What is ‘manumission’?

Reading time: Less than 1 minute

Increase your vocabulary and you’ll make your writing much more precise. That’s why I provide a word of the week. Today’s word: manumission….

I grew up on the west coast of Canada, where our prejudice tends to be displayed towards Asian, South-Asian or First Nations people. I don’t think I encountered a single black person in my many years of schooling, even when I’d advanced to university. The black population is very small in Vancouver although, of course, I’d encountered many black people during my travels to other parts of Canada and to the US.

Still, I thought I was relatively well read about the history of slavery.
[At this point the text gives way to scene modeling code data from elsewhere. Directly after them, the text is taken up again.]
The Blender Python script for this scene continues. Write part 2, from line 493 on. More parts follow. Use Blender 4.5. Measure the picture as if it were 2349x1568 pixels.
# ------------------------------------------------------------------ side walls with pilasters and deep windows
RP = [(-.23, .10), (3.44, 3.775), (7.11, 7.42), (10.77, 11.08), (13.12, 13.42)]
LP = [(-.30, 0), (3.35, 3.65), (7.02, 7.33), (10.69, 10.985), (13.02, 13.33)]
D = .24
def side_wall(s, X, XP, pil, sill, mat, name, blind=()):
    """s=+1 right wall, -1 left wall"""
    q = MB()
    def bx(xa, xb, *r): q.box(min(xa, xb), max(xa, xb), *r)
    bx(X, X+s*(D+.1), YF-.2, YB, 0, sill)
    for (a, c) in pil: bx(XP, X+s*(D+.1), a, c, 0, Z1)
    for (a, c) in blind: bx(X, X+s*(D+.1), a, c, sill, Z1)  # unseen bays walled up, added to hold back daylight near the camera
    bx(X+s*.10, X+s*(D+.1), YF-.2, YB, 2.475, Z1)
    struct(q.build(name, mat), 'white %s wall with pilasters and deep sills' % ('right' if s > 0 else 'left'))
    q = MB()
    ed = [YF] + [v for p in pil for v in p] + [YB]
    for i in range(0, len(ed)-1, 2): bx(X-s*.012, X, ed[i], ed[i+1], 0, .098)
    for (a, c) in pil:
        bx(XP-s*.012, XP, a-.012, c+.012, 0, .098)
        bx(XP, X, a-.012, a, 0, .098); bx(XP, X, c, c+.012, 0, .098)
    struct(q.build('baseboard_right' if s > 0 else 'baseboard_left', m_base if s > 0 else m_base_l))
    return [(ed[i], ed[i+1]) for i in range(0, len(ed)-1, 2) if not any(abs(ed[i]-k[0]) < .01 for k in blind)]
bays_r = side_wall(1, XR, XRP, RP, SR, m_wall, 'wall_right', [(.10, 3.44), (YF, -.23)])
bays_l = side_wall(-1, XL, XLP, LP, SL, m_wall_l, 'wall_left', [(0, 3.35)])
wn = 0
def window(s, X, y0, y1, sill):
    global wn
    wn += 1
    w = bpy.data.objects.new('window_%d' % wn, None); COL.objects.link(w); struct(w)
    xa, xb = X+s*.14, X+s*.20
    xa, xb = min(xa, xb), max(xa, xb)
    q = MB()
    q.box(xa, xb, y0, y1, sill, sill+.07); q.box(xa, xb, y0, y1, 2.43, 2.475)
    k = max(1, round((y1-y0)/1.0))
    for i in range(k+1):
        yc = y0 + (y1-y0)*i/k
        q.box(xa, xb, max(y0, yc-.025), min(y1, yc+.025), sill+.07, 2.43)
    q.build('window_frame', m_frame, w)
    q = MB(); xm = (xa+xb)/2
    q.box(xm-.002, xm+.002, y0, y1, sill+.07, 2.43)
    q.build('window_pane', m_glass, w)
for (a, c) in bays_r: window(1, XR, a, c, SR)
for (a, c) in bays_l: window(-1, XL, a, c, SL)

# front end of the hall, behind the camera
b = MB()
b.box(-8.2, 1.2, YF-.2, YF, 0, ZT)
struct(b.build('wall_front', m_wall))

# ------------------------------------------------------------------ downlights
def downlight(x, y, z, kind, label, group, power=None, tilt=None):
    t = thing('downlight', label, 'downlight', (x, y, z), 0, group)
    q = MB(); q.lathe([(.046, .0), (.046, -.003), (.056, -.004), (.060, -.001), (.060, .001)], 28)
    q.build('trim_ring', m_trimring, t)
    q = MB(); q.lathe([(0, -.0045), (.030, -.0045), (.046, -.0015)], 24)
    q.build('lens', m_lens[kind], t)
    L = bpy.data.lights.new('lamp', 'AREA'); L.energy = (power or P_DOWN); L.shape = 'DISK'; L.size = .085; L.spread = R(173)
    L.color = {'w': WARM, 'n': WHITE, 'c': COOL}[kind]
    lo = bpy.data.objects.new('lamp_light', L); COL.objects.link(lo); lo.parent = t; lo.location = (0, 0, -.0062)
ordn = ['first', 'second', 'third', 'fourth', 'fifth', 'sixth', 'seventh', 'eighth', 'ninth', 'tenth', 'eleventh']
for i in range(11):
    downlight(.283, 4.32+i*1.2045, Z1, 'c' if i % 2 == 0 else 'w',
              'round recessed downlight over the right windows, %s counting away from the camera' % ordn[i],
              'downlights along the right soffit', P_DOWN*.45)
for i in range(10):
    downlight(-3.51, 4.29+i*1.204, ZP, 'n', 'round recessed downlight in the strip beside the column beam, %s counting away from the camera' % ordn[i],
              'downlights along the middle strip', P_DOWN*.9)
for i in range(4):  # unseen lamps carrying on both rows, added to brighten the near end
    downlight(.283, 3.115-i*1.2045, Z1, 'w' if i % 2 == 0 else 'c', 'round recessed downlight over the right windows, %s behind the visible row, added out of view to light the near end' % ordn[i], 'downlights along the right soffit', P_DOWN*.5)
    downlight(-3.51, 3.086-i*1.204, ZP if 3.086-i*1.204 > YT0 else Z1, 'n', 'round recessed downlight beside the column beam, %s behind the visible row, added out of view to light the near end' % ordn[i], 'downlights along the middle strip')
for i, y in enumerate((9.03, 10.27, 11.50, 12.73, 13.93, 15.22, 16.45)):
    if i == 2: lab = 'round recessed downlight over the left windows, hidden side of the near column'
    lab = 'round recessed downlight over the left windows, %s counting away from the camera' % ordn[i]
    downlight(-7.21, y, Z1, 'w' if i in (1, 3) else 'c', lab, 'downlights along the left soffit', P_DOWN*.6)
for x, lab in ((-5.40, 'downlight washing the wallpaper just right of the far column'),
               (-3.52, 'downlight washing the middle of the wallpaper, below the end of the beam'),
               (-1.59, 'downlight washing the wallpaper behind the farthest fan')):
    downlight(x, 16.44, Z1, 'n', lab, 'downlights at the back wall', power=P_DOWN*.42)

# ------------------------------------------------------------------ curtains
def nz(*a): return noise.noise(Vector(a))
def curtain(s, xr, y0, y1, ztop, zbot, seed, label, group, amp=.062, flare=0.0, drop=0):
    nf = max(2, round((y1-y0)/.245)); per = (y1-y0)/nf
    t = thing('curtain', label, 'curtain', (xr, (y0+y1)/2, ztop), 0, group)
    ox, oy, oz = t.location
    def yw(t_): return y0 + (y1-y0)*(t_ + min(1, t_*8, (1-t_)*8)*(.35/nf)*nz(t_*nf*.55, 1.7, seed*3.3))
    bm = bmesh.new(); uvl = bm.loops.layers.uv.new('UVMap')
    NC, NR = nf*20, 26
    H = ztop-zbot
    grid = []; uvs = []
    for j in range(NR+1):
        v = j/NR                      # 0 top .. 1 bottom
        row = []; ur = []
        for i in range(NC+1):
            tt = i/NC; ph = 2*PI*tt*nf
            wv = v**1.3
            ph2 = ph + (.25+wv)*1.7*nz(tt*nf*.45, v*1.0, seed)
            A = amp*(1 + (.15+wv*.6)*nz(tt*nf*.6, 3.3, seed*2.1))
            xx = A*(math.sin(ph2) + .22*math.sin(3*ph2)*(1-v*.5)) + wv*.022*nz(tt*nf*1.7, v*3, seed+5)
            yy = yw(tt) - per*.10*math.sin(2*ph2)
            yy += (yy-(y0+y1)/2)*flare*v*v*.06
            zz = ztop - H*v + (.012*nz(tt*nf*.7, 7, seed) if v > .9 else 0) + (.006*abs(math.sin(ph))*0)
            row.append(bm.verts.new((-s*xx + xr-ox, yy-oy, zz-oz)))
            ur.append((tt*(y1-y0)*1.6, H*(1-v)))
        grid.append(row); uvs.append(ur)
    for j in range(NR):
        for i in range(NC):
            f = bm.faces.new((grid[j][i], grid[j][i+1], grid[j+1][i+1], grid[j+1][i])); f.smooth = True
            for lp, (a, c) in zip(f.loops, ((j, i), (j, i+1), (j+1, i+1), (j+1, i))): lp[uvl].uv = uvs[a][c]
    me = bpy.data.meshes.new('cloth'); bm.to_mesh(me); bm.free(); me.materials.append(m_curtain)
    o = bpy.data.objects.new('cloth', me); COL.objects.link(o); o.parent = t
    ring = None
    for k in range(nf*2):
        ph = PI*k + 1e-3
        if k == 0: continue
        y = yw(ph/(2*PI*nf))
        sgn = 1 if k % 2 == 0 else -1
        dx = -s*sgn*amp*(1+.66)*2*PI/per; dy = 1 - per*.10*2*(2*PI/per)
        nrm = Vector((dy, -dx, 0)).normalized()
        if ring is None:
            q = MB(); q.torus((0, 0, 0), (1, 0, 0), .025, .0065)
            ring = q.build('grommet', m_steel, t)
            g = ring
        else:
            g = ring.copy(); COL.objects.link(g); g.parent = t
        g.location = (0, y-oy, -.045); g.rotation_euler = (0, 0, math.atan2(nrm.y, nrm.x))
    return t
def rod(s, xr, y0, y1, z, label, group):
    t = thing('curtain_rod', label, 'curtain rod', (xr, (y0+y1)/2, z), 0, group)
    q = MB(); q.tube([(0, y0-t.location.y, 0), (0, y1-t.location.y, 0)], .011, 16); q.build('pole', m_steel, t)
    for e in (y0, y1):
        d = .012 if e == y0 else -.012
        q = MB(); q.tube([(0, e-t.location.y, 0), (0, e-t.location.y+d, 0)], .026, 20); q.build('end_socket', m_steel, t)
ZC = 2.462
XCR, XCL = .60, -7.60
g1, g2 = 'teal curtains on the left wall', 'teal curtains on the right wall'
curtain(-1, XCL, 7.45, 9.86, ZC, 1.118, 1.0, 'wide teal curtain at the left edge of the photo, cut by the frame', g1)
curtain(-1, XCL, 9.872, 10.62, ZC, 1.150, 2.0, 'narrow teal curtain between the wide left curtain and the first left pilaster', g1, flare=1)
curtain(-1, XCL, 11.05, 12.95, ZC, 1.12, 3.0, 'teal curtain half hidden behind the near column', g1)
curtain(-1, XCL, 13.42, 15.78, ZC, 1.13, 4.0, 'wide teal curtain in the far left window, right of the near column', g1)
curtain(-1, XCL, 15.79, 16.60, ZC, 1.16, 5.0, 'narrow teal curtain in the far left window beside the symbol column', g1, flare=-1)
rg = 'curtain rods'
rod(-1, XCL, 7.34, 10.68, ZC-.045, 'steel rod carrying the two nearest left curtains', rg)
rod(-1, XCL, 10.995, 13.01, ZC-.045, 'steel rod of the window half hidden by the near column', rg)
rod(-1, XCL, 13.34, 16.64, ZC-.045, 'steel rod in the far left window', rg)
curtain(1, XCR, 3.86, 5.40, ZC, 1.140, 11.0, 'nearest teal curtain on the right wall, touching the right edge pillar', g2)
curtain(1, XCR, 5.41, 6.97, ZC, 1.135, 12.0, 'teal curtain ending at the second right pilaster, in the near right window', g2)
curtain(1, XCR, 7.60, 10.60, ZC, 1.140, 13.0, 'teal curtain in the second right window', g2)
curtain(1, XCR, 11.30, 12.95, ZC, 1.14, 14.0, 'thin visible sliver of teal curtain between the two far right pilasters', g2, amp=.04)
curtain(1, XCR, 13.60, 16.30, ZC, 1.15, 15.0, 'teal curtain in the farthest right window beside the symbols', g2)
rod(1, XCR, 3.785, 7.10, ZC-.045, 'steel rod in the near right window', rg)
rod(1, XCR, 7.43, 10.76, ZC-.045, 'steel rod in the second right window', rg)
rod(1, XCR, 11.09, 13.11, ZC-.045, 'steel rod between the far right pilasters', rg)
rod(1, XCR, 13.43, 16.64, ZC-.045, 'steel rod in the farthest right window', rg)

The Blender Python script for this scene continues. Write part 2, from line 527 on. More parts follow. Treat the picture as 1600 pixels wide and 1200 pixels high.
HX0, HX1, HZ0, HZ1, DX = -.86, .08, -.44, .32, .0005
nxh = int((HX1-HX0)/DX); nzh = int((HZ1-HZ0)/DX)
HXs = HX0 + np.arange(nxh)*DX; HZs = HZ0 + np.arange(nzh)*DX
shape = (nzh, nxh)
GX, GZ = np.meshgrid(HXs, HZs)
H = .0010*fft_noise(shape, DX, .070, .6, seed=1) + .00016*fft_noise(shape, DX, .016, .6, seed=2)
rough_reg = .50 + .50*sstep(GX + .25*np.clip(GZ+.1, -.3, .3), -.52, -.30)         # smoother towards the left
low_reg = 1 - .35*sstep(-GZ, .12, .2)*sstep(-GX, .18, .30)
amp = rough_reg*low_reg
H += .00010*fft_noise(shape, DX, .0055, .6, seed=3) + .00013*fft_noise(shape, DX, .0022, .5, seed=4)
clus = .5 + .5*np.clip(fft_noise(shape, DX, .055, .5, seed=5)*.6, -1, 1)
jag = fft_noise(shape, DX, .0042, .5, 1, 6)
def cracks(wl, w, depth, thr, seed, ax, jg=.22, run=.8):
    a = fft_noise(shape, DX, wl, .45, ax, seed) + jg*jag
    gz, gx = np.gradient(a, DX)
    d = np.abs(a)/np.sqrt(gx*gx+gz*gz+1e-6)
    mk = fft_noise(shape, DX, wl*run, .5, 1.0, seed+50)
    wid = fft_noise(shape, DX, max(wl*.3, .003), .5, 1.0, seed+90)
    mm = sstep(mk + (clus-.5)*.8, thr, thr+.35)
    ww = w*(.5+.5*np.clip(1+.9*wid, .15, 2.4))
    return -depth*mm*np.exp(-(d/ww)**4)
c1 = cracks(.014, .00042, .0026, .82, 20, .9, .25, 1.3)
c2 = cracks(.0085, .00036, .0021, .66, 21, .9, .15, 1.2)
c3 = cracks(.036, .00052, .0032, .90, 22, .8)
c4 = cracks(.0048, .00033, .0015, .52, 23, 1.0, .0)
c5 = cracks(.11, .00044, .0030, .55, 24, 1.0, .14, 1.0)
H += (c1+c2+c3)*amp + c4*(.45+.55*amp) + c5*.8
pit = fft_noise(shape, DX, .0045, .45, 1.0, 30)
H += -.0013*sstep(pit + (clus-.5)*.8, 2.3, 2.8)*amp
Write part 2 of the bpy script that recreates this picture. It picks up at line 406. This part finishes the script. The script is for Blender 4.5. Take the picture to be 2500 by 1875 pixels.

But that notion came to a crashing halt when I read the novel, The Underground Railroad by Colson Whitehead (pictured above.) I had never before encountered the word manumission. Here is how Whitehead used it:

Free blacks carried proof of manumission or risked being conveyed into the clutches of slavery; sometimes they were smuggled to the auction block anyway.

Manumission is the act of a slave owner freeing his or her slaves. It comes from the Old French manumission meaning “freedom, emancipation,” and comes directly from Latin manumissionem, meaning “freeing of a slave.” It is derived from the word manus meaning “hand” — the same root applies to the word manual — and mittere, meaning  “let go, release.”

I guess I am fortunate to be so unfamiliar with the horrific language of slavery, but I’ve resolved to make myself better educated after reading this very fine and moving book.